US CPI and retail sales due today - preview

Author: Eamonn Sheridan | Category: News

US CPI and Retail Sales (both September) are due at 1230 GMT

Previews via Barclays:
CPI:
  • For the September CPI report, we forecast headline CPI at 0.6% m/m and 2.3% y/y, boosted by the spike in retail gasoline prices in September.
  • For core CPI we forecast a reading of 0.2% m/m and 1.8% y/y.
  • For the NSA CPI index, we expect a reading of 247.0
Retail Sales
  • We forecast retail sales to have increased 1.7% m/m in September.
  • Manufacturers' reports released earlier this month showed vehicle sales surprised strongly to the upside in September, partly fuelled by the post-hurricane recovery in demand. As a result, we look for substantial rise in sales at the retail level.
  • Further, gasoline prices indicate a rise in gas station sales. For sales excluding motor vehicles we forecast a 0.9% rise.
  • Excluding volatile items such as autos, gasoline stations, food services and building materials, we expect retail sales to be up 0.6% m⁄m.

And via Deutsche Bank:
CPI
  • The print should get a significant boost from gasoline prices, which likely reflects some hurricane-related shortages.
  • Last month's outperformance, which broke the previous streak of five consecutive misses relative to consensus, was mostly due to a strong reading for shelter inflation, which at +0.46% was the largest monthly gain since October 2005. Part of this increase was the result of a snapback in lodging away from home (+5.1% in August vs. -4.9% in July), but rent and owners' equivalent rent (OER) were also robust.
  • On Friday, we could see some modest negative payback for rent and OER, and we would caution that lodging away from home may dip again due to the unfortunate weather events last month. Indeed, this was the case post Hurricane Katrina, when the aforementioned component dropped -3.2% in September 2005. That said, this is only a small portion of the core CPI (1.2%) so the risk is at most a couple of basis points. Thus, while our core CPI forecast would have the effect of raising the year-over-year growth rate a tenth to 1.8%, there is a slight chance that it rounds down to 1.7%.
Retail Sales
  • will sharpen forecasters' estimates of Q3 real GDP.
  • Headline retail sales (+1.3% vs. -0.2%) will undoubtedly be boosted by unit motor vehicle sales, which surged to 18.47 million last month-the highest level since July 2005 (20.6 million). Some of the acceleration in auto sales likely reflects a rebound in demand from hurricane-impacted regions.
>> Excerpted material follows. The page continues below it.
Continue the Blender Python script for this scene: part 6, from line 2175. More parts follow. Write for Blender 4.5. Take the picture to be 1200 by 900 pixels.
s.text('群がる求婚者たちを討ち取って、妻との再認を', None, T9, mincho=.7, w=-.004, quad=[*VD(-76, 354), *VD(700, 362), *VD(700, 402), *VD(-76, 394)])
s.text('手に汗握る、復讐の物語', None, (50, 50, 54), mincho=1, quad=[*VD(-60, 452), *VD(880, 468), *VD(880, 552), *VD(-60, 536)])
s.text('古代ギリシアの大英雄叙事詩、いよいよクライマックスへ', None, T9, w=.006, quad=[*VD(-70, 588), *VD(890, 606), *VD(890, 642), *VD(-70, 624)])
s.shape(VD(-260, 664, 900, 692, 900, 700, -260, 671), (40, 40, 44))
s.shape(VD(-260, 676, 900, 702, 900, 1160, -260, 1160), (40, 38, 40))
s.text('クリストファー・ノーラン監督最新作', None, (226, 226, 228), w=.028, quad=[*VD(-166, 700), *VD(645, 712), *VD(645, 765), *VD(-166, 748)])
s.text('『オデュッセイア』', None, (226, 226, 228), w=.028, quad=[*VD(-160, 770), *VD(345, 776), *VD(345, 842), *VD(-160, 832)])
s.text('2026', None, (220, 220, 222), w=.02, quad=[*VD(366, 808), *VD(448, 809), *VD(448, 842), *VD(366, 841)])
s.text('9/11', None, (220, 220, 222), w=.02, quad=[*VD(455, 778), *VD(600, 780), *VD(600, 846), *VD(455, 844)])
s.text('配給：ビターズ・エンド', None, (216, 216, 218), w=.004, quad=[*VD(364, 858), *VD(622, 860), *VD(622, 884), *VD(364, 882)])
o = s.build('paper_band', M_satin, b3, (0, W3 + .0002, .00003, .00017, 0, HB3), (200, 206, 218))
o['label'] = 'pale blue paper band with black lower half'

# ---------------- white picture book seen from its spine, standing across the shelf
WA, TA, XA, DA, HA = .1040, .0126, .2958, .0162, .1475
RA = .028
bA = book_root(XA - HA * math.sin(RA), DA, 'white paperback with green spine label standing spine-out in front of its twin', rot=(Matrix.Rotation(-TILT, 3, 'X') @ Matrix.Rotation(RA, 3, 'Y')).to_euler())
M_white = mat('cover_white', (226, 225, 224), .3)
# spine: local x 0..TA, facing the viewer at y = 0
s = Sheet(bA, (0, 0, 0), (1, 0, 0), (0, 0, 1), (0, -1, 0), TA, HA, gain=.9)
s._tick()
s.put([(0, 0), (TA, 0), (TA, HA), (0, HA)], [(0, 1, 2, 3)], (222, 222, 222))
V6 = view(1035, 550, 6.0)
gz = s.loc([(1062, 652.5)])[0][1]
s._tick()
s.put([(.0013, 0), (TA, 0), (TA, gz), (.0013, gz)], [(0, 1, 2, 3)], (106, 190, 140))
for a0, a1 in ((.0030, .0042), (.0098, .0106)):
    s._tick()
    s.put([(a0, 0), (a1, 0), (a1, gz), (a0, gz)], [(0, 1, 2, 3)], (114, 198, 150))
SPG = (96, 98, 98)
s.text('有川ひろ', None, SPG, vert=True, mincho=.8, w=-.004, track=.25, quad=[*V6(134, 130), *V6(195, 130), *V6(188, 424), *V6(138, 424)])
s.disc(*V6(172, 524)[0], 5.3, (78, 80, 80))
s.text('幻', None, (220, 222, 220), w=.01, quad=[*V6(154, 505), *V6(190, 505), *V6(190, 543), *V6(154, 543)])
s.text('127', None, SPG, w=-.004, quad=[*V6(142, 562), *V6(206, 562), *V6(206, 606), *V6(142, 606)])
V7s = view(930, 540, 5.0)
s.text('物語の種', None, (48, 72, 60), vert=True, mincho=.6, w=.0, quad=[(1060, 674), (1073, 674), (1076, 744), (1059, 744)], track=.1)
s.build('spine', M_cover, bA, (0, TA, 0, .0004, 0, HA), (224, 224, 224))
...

However, we expect sales excluding automobiles (+0.8% vs. +0.2%) to also show a healthy gain.
  • Most important, of course, will be retail control, which excludes automobiles, gasoline stations and building supplies. This is the portion of retail sales that is a direct input into goods spending in the GDP accounts. Our forecast for retail control (+0.5% vs. -0.2%) is consistent with our expectation of 2% real PCE growth last quarter.